- Jon Cunliffe has said crypto is a threat to financial stability and could provoke a financial crisis.
- Cunliffe urged lawmakers to step up and regulate the industry.
- Cunliffe believes 95% of cryptocurrencies, including Bitcoin, have no intrinsic value.
Sir Jon Cunliffe, deputy governor for financial stability at the Bank of England (BoE), has said crypto could trigger financial instability. Speaking at the Sibos conference, Jon Cunliffe asserted that crypto is a threat to financial stability and could provoke a financial crisis if the industry is not regulated. Cunliffe added that while crypto still accounts for a small portion of the global financial system, it poses a contagion risk. He said:
$2.3 trillion of course needs to be seen in the context of the $250 trillion global financial system. But as the financial crisis showed us, you don’t have to account for a large proportion of the financial sector to trigger financial stability problems.
Backing his claim, Cunliffe hinted at how subprime, which had a market cap of around $1.2 trillion in 2008, triggered one of the worst financial crises in history.
Cunliffe’s Own Bank Disagrees With Him
Ironically, a recent report by the Bank of England, published merely six days before Cunliffe’s cautionary remarks, noted that crypto markets currently pose “limited risks” to the financial system. “Crypto asset markets continue to grow rapidly, but currently pose limited risk to UK financial stability,” the report asserted.
Notably, in its new Global Financial Stability Report, the IMF also said that crypto-assets, excluding stablecoins, do not yet pose a risk to the global financial system.
Arguably, Cunliffe’s worrying remarks echo the same concerns previously outlined by the Financial Conduct Authority (FCA). Earlier this year, the FCA, which is UK’s financial watchdog, issued a warning against investing in the crypto market, listing five approvably reasonable threats present in the industry.
Cunliffe Asks for Crypto Regulation
Cunliffe concluded that lawmakers need to step up and regulate the crypto industry. He said:
When something in the financial system is growing very fast, and growing in largely unregulated space, financial stability authorities have to sit up and take notice. They have to think very carefully about what could happen and whether they, or other regulatory authorities, need to act.
However, he warned that regulators should “be careful not to overreact.” Cunliffe admitted that regulating crypto would be a tough job, and lawmakers should be attentive when facing the unfamiliar. “We should not classify new approaches as ‘dangerous’ simply because they are different,” he said.

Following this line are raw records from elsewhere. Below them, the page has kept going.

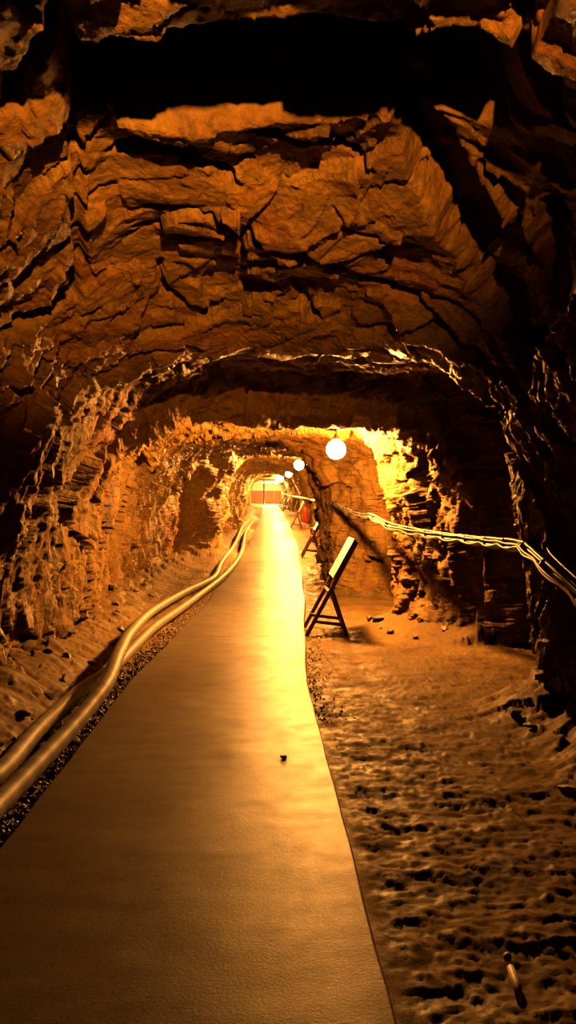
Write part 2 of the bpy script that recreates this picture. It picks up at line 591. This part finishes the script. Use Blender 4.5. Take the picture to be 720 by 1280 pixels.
def gz(x, y):
    return float(ground_z(np.array([[x, y, 0.]]))[0])


# concrete walkway, closed slab with joints
py_ = [Y0]
while py_[-1] < Y1:
    y = py_[-1]; py_.append(y + (.05 if y < 1.0 else max(.02, .005 * y)))
PY = np.array(py_); NP = 70
t = np.concatenate([[-1, -.996], np.linspace(-.985, .985, NP - 4), [.996, 1]])
JOINTS = [8.25, 16.9, 25, 33, 41]
PY = np.unique(np.concatenate([PY] + [[j - .012, j - .006, j + .006, j + .012] for j in JOINTS]))
wl_ = PW + .004 * np.interp(PY, np.linspace(Y0, Y1, 400), np.random.RandomState(3).uniform(-1, 1, 400))
X = path_c(PY)[:, None] + wl_[:, None] * t[None, :]
Yp = np.repeat(PY[:, None], NP, 1)
Zp = floor_z(PY)[:, None] + np.zeros_like(X)
pp = np.stack([X.ravel(), Yp.ravel(), 0 * X.ravel()], 1)
Zp += (.006 * fbm(pp * np.array([1.2, 1.0, 1]), 3, 121) + .0008 * vnoise(pp * np.array([3., 9., 1]), 122)).reshape(X.shape)
for j in JOINTS: Zp -= (.004 * (np.abs(PY - j) < .0065))[:, None]
Zp -= (.006 * (np.abs(np.abs(t) - 1) < .001))[None, :]
top = np.stack([X, Yp, Zp], 2)
edgeL = top[:, :1].copy(); edgeL[..., 2] -= .14; edgeR = top[:, -1:].copy(); edgeR[..., 2] -= .14
S = np.concatenate([edgeL, top, edgeR], 1)
o = mesh_obj('path', S.reshape(-1, 3), grid_faces(S.shape[0], S.shape[1]), M_conc)
tag(o, 'long smooth concrete walkway running down the middle of the tunnel', kind='structure')

# end of the tunnel: pale wall with an orange dado
YE = 78.0
zE = float(floor_z(YE))
b = MB(); b.bar((.35, YE + .1, zE - .5), (.35, YE + .1, zE + 3.4), 6, .2)
tag(b.build('wall_back', M_plaster), kind='structure')

# ------------------------------------------------------------------ lamps
lamps = [(420, 562, 9.2), (373.5, 581.5, 19.0), (361, 592.5, 28.5), (351, 598.5, 40.0), (346, 602, 53.0)]
LABELS = ['glowing white globe lamp nearest the viewer, hanging beside the yellow-lit roof',
          'glowing globe lamp second along the roof, above the leaning sign beside the rock pillar',
          'glowing globe lamp third along the roof, above the red fire extinguisher',
          'fourth globe lamp down the tunnel, between the third lamp and the bright end',
          'most distant globe lamp, just before the bright end of the tunnel']


def roof_at(x, y):
    j = int(np.argmin(np.abs(YS - y))); k = int(np.argmin(np.abs(PP[j, iL:iR, 0] - x))) + iL
    return float(PP[j, k, 2])


def make_lamp(px, py, Y, label, M_bulb=M_bulb2):
    p = at(px, py, Y)
    r = .12
    root = empty('globe_lamp', p)
    tag(root, label, 'lamp', 'lamps along the tunnel roof')
    g = MB(); g.lathe([(.045, .112)] + [(r * math.sin(a), r * math.cos(a)) for a in np.linspace(.42, math.pi - .02, 14)], 20)
    g.build('glass_globe', M_bulb, root, True)
    c = MB(); c.lathe([(.05, .10), (.052, .15), (.035, .165), (.02, .19), (.012, .2)], 16)
    c.build('lamp_holder', M_dark, root, True)
    zt = roof_at(p[0], Y) - p[2]
    pts = [(0, 0, .19), (.012, .0, .19 + (zt - .19) * .35), (-.01, .01, .19 + (zt - .19) * .7), (.02, .0, zt + .05)]
    w = MB(); w.tube(spline(pts, .03), .006, 8)
    w.build('flex', M_dark, root, True)
    return p


LP = [make_lamp(*l, lab, M_bulb if lab is LABELS[0] else M_bulb2) for l, lab in zip(lamps, LABELS)]

# tube light at the far end
pe = at(338, 603, 72)
root = empty('ceiling_tube_light', (pe[0], 72.0, pe[2]))
tag(root, 'long bright tube light under the roof at the far end of the tunnel', 'lamp')
b = MB(); b.bar((-.9, 0, .1), (.9, 0, .1), .12, .16); b.build('housing', M_white, root)
for dy in (-.05, .05):
    b = MB(); b.tube([(-.85, dy, 0), (.85, dy, 0)], .03, 10); b.build('tube', M_tube, root, True)
b = MB(); b.bar((-.6, 0, .1), (-.6, 0, roof_at(pe[0] - .6, 72) - pe[2] + .1), .02, .02); b.build('hanger', M_dark, root)
b = MB(); b.bar((.6, 0, .1), (.6, 0, roof_at(pe[0] + .6, 72) - pe[2] + .1), .02, .02); b.build('hanger', M_dark, root)

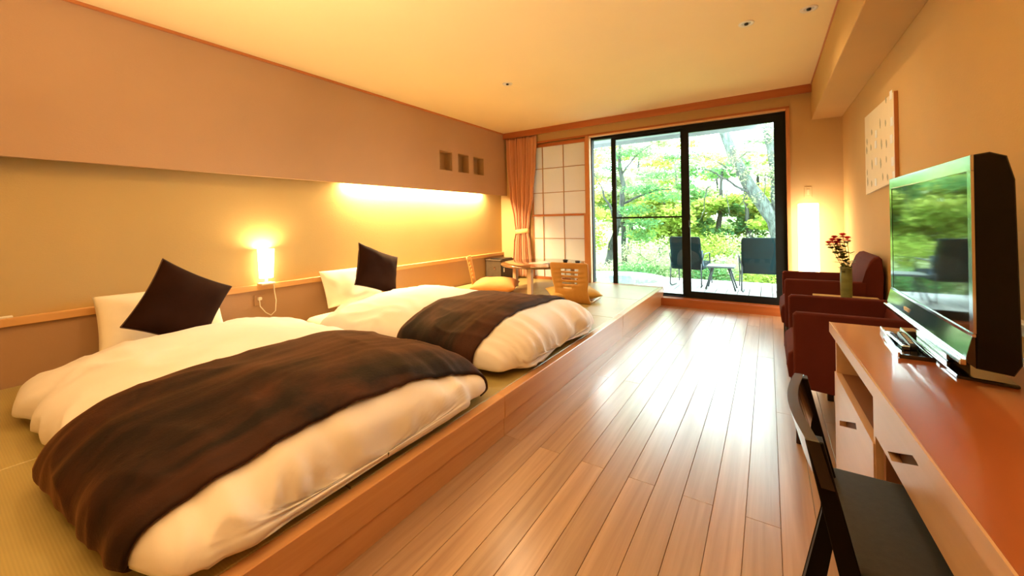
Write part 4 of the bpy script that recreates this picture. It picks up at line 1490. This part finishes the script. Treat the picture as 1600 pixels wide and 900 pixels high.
for i, (x, y, w, h, k, lb) in enumerate((
        (-4.2, 8.2, 0.9, 0.35, 'leafbright', 'low bright bush at the left end of the deck edge'),
        (-3.0, 8.4, 0.7, 0.30, 'leafpale', 'low pale bush beyond the hot tub'),
        (-2.2, 8.1, 0.6, 0.32, 'leafmid', 'low green bush behind the hot tub rim, right of the maple'),
        (-1.55, 8.3, 0.55, 0.42, 'leafpale', 'pale bush left of the left deck chair'),
        (-1.0, 8.2, 0.5, 0.36, 'leafmid', 'green bush behind the left deck chair'),
        (-0.55, 8.4, 0.55, 0.42, 'leafpale', 'pale bush behind the small outdoor table'),
        (-0.05, 8.0, 0.5, 0.32, 'leafbright', 'bright bush behind the right deck chair'),
        (0.5, 8.2, 0.6, 0.40, 'leafmid', 'green bush beside the foot of the leaning tree'),
        (-2.4, 9.9, 0.9, 0.55, 'leafpale', 'pale shrub behind the maple trunk'),
        (-1.2, 9.8, 0.8, 0.60, 'leafbright', 'yellow green shrub in the middle of the garden'),
        (-0.3, 9.9, 0.8, 0.60, 'leafpale', 'pale shrub between the forks of the leaning tree'))):
    t = thing('garden_bush', lb, 'bush', (x, y, -0.42), group='bushes beyond the deck')
    bm = bmesh.new()
    for q in range(5):
        limb(bm, [(0.03 * q, 0, 0.0), (rt.uniform(-w, w) * 0.4, rt.uniform(-0.2, 0.2), h * 0.7), (rt.uniform(-w, w) * 0.7, rt.uniform(-0.2, 0.2), h * 1.4)], 0.012, 0.004, n=5, seed=q + i * 7)
    bm_to('stems', bm, 'bark', t)
    leaf_cloud('foliage', [(0, 0, h, w, 0.45, h), (w * 0.4, 0.1, h * 1.4, w * 0.5, 0.35, h * 0.6), (-w * 0.4, 0.1, h * 1.3, w * 0.5, 0.35, h * 0.6)], 2200, 0.045, k, t, 300 + i, 0.6)

for i, (x, y, r, lb) in enumerate(((-2.55, 8.0, 0.16, 'pale rounded garden stone behind the hot tub, left one'), (-2.2, 7.9, 0.13, 'pale rounded garden stone behind the hot tub, middle one'), (-1.9, 7.95, 0.15, 'pale rounded garden stone behind the hot tub, right one'), (-0.85, 9.1, 0.26, 'large pale stone in the garden behind the left deck chair'))):
    bm = bmesh.new()
    bmesh.ops.create_icosphere(bm, subdivisions=3, radius=r)
    for v in bm.verts:
        v.co *= 1 + 0.25 * noise.noise(v.co * 6 + Vector((i, 0, 0)))
        v.co.z *= 0.75
    o = bm_to('garden_stone', bm, 'stone', smooth=True)
    o.location = (x, y, -0.30 + r * 0.9)
    tag(o, lb, 'stone', 'stones beyond the deck')
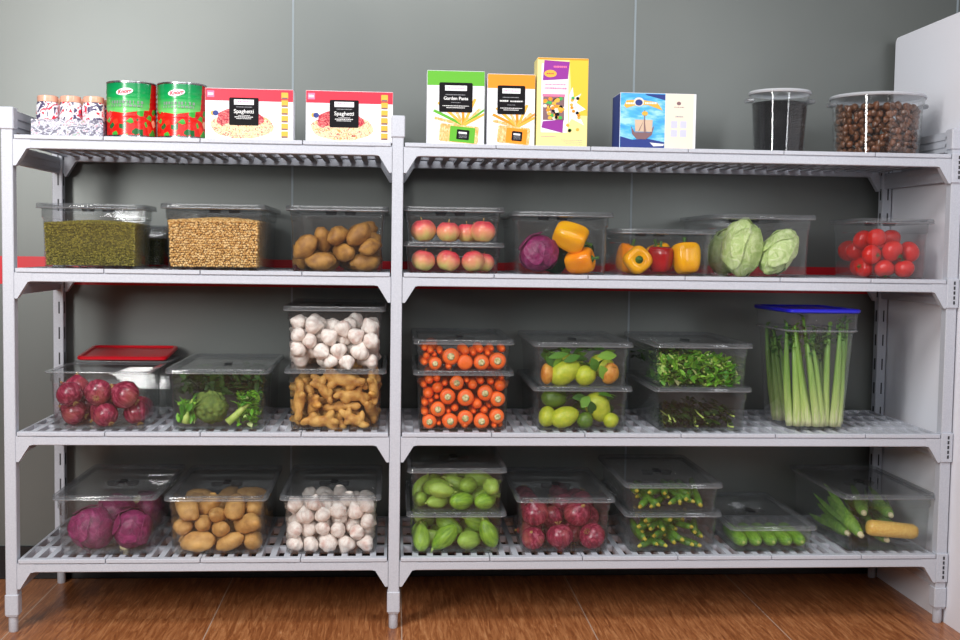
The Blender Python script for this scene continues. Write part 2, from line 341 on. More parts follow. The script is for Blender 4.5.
def sphere_mesh(ax, nu=20, nv=12, fn=None):
    vs = []; fs = []
    vs.append((0, 0, -1)); 
    for j in range(1, nv):
        th = math.pi*j/nv
        for i in range(nu):
            ph = 2*math.pi*i/nu; vs.append((math.sin(th)*math.cos(ph), math.sin(th)*math.sin(ph), -math.cos(th)))
    vs.append((0, 0, 1)); L = len(vs)-1
    for i in range(nu): fs.append((0, 1+(i+1) % nu, 1+i)); fs.append((L, L-nu+i, L-nu+(i+1) % nu))
    for j in range(nv-2):
        for i in range(nu):
            a = 1+j*nu; fs.append((a+i, a+(i+1) % nu, a+nu+(i+1) % nu, a+nu+i))
    out = []
    for p in vs:
        q = Vector(p); k = fn(q) if fn else 1
        if isinstance(k, Vector): out.append(tuple(k))
        else: out.append((q.x*ax[0]*k, q.y*ax[1]*k, q.z*ax[2]*k))
    return out, fs
def blob(ax, amp=.08, freq=1.6, seed=0, nu=20, nv=12, fn=None):
    o = Vector((seed*3.1, seed*1.7, seed*.9))
    def g(q):
        k = 1+amp*noise.noise(q*freq+o)
        return k*(fn(q) if fn else 1)
    return sphere_mesh(ax, nu, nv, g)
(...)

Cunliffe: 95% of Crypto-Assets Have no Intrinsic Value
Cunliffe dedicated a large portion of his speech talking about a category of cryptocurrencies he called “unbacked”: crypto coins that are not backed by other assets or commodities. Cunliffe believes such assets have no intrinsic value. “Bitcoin, of course, is the most prominent example,” he said, adding:
Unbacked cryptoassets make up nearly 95% of the $2.3 trillion…These have no intrinsic value – that is to say there are no assets or commodities behind them: the value of the cryptoasset is determined solely by the price a buyer is prepared to pay at any given moment.
In simple terms, Cunliffe assumes stablecoins are the only type of crypto-assets with intrinsic value.